For context, tensions escalated on April 1, 2024 when an alleged Israeli strike in Damascus, Syria killed 13 people, including two Iranian generals and five officers, and demolished a part of Iran’s consulate in Syria.
Among the dead was Brigadier General Mohammad Reza Zahedi, a senior commander of Iran’s Islamic Revolutionary Guard Corps’ elite overseas unit – the Quds Force – in Syria and Lebanon, who had alleged links to terrorist group Hamas with whom Israel has been at war since October 7, 2023.
It followed a first-ever retaliatory attack by Iran on Israeli soil on April 13 with some 300-odd drones and ballistic missiles. Most of these were shot down by Israel Defense Forces in partnership with the U.S., U.K., Jordan and other allies.
Despite calls for restraint, the Israelis then launched their own alleged counterattack on Iran’s central province of Isfahan on Friday (April 19, 2024) which is home to Tehran’s controversial nuclear program. For now, both the region as well as the oil market, can breathe a sigh of relief.
That’s because the Israeli action appears to be limited in scope and designed deliver a warning rather than material damage. Furthermore, whatever material damage occurred, as observed via satellite imagery, was downplayed by Iran. No lives were lost on either side, according to official statements.
Subsequently, Brent crude prices slid to around $87.20 per barrel on Friday, well down from an intraday high of $92 per barrel on April 12. Admittedly, Friday’s closing price is still near the highest levels seen since October 2023. But it is also a considerable softening which may appear quite out of sync with a severe and unprecedented escalation. There are several reasons for this.

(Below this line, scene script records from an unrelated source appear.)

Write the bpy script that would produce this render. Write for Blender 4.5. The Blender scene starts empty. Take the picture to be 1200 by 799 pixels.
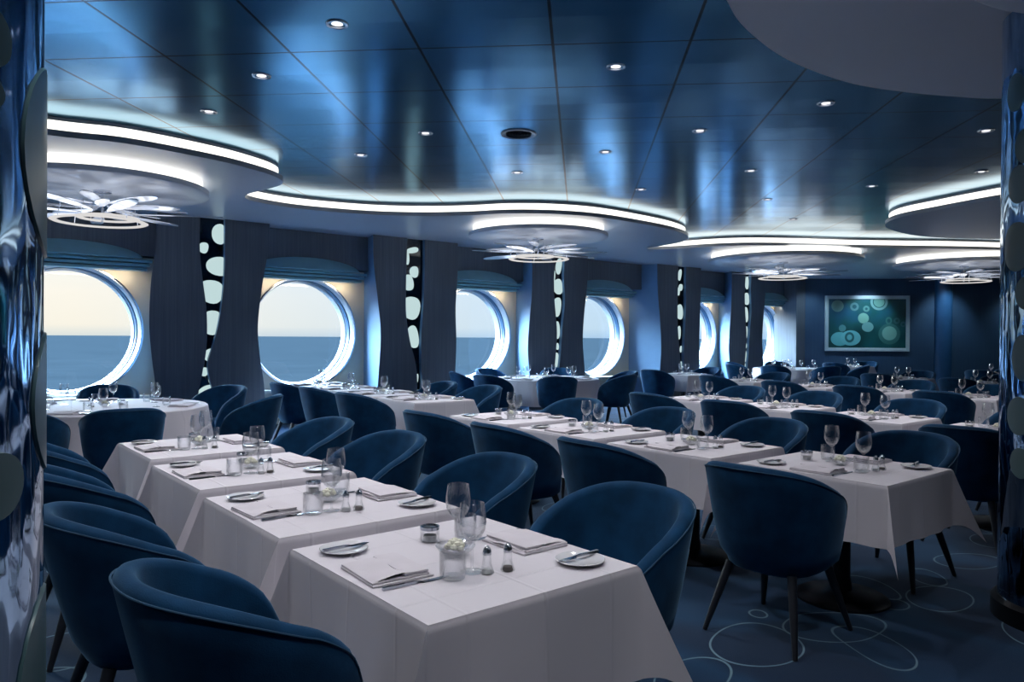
import bpy, bmesh, math, random
from mathutils import Vector, Matrix
from mathutils.geometry import tessellate_polygon
PI = math.pi
rnd = random.Random(7)
sc = bpy.context.scene
col = sc.collection

# ------------------------------------------------------------------ helpers
def new_mesh(name, bm, mat, sharp=0.6):
    bm.normal_update()
    for f in bm.faces: f.smooth = True
    for e in bm.edges:
        if len(e.link_faces) == 2 and e.calc_face_angle(0) > sharp: e.smooth = False
    me = bpy.data.meshes.new(name)
    bm.to_mesh(me); bm.free()
    for m in (mat if isinstance(mat, (list, tuple)) else [mat]): me.materials.append(m)
    return me
def obj(name, bm, mat, parent=None, loc=None, rz=0, sharp=0.6):
    o = bpy.data.objects.new(name, new_mesh(name, bm, mat, sharp)); col.objects.link(o)
    if parent is not None: o.parent = parent
    if loc: o.location = loc
    if rz: o.rotation_euler.z = rz
    return o
def tag(o, label, cat, group=None, kind=None):
    o['label'] = label; o['category'] = cat
    if group: o['group'] = group
    if kind: o['kind'] = kind
    return o
def thing(name, label, cat, loc=(0, 0, 0), rz=0, group=None):
    o = bpy.data.objects.new(name, None); o.empty_display_size = .1; col.objects.link(o)
    o.location = loc; o.rotation_euler.z = rz
    return tag(o, label, cat, group)
def struct(name, bm, mat, parent=None, **k):
    o = obj(name, bm, mat, parent, **k)
    if parent is None: o['kind'] = 'structure'
    return o
def copy_tree(o, parent=None):
    c = o.copy(); col.objects.link(c)
    if parent is not None: c.parent = parent
    for ch in list(o.children): copy_tree(ch, c)
    return c
def dup(src, loc, rz, label, group=None):
    c = copy_tree(src); c.location = loc; c.rotation_euler.z = rz; c['label'] = label
    if group: c['group'] = group
    return c
def BM(): return bmesh.new()
def box(bm, c, s, bevel=0, rz=0):
    r = bmesh.ops.create_cube(bm, size=1)
    vs = r['verts']
    bmesh.ops.scale(bm, vec=s, verts=vs)
    if bevel:
        es = list({e for v in vs for e in v.link_edges})
        g = bmesh.ops.bevel(bm, geom=es, offset=bevel, segments=2, affect='EDGES', profile=.6)
        vs = list({v for f in g['faces'] for v in f.verts} | {v for v in vs if v.is_valid})
    if rz: bmesh.ops.rotate(bm, verts=vs, matrix=Matrix.Rotation(rz, 3, 'Z'))
    bmesh.ops.translate(bm, vec=c, verts=vs)
def lathe(bm, prof, n=24, c=(0, 0, 0), closed=False):
    rings = []
    for r, z in prof:
        if r < 1e-6: rings.append([bm.verts.new((c[0], c[1], c[2] + z))])
        else: rings.append([bm.verts.new((c[0] + r * math.cos(2 * PI * i / n), c[1] + r * math.sin(2 * PI * i / n), c[2] + z)) for i in range(n)])
    prs = list(zip(rings, rings[1:]))
    if closed: prs.append((rings[-1], rings[0]))
    for a, b in prs:
        for i in range(n):
            j = (i + 1) % n
            if len(a) == 1 and len(b) == 1: continue
            if len(a) == 1: bm.faces.new((a[0], b[j], b[i]))
            elif len(b) == 1: bm.faces.new((a[i], a[j], b[0]))
            else: bm.faces.new((a[i], a[j], b[j], b[i]))
def tube(bm, pts, rad, n=8, cap=True, closed=False):
    pts = [Vector(p) for p in pts]; rings = []
    N = len(pts)
    for k, p in enumerate(pts):
        if closed: t = pts[(k + 1) % N] - pts[k - 1]
        else: t = (pts[min(k + 1, N - 1)] - pts[max(k - 1, 0)])
        t.normalize()
        a = Vector((0, 0, 1)) if abs(t.z) < .95 else Vector((1, 0, 0))
        u = t.cross(a).normalized(); v = t.cross(u).normalized()
        r = rad[k] if isinstance(rad, (list, tuple)) else rad
        rings.append([bm.verts.new(p + (u * math.cos(2 * PI * i / n) + v * math.sin(2 * PI * i / n)) * r) for i in range(n)])
    prs = list(zip(rings, rings[1:]))
    if closed: prs.append((rings[-1], rings[0]))
    for a, b in prs:
        for i in range(n): bm.faces.new((a[i], a[(i + 1) % n], b[(i + 1) % n], b[i]))
    if cap and not closed:
        bm.faces.new(rings[0][::-1]); bm.faces.new(rings[-1])
def grid(bm, f, nu, nv, wrap=False):
    V = [[bm.verts.new(f(i / nu, j / nv)) for j in range(nv + 1)] for i in range(nu + (0 if wrap else 1))]
    for i in range(nu):
        for j in range(nv):
            a, b = V[i], V[(i + 1) % len(V)]
            bm.faces.new((a[j], b[j], b[j + 1], a[j + 1]))
    return V
def prism(bm, poly, z0, z1):
    """closed slab from a 2-D outline"""
    lo = [bm.verts.new((x, y, z0)) for x, y in poly]; hi = [bm.verts.new((x, y, z1)) for x, y in poly]
    n = len(poly)
    for i in range(n):
        j = (i + 1) % n; bm.faces.new((lo[i], lo[j], hi[j], hi[i]))
    for t in tessellate_polygon([[Vector((x, y, 0)) for x, y in poly]]):
        a, b, c = t
        try:
            bm.faces.new((lo[a], lo[b], lo[c])); bm.faces.new((hi[c], hi[b], hi[a]))
        except ValueError: pass
    bmesh.ops.recalc_face_normals(bm, faces=bm.faces)
def spline(pts, n=6, closed=False):
    out = []; N = len(pts)
    for i in range(N if closed else N - 1):
        p0 = pts[i - 1] if (closed or i > 0) else pts[i]; p1 = pts[i]
        p2 = pts[(i + 1) % N]; p3 = pts[(i + 2) % N] if (closed or i + 2 < N) else p2
        for k in range(n):
            t = k / n
            out.append(tuple(.5 * ((2 * b) + (-a + c) * t + (2 * a - 5 * b + 4 * c - d) * t * t + (-a + 3 * b - 3 * c + d) * t ** 3)
                             for a, b, c, d in zip(p0, p1, p2, p3)))
    if not closed: out.append(tuple(pts[-1]))
    return out

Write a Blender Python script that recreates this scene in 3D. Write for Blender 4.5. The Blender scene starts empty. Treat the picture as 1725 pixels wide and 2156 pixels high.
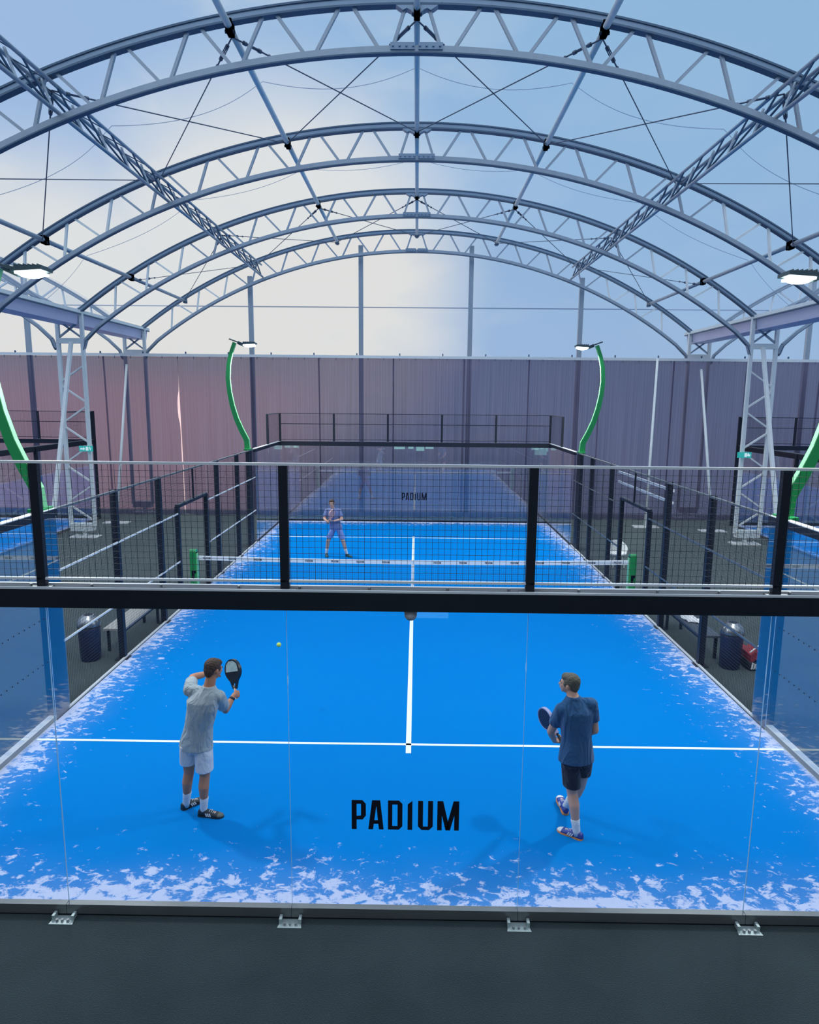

Firstly, despite a dangerous escalation in tension, there were no supply disruptions of any sort in the Middle East. No oil and gas production facilities or processing and exporting infrastructure was hit. All but 1% of Iran’s projectiles were taken down, while Israel achieved its objective of warning its adversary that it can penetrate air defenses and reach its nuclear development hub of Isfahan.
Secondly, non-OPEC supply – via the U.S., Canada, Brazil, Norway and Guyana – is pretty strong. Such supply additions alone are capable of meeting 2024’s demand growth all other things remaining equal.
Thirdly, courtesy of OPEC+ supply cuts of 2.2 million barrels per day (bpd) and Saudi Arabia’s long-extended lollipop, there is plenty of spare capacity in the supply system. That can, and will, likely be brought to bear in the event of a major escalation in hostilities.
Fourthly, and finally, the global demand picture remains uncertain, especially in terms of China’s crude imports, despite positive data emerging from Beijing over the last quarter. That too in a high interest rate climate and demand uncertainties elsewhere.
So where from here for the oil market, in the absence of a major escalation in hostilities or sudden dramatic spurt in demand? We’re likely to see more of the same. Brent’s price support level of $85 per barrel will hold near-term as will a six-month high resistance level of $95.
Furthermore, the market finds itself in this range not due to geopolitics but courtesy of a tight market for largely heavy sour crude due to OPEC+ production cuts and what appears to be a marginal surplus in light sweet crude courtesy of elevated U.S. production levels. We should expect more of the same in 2024.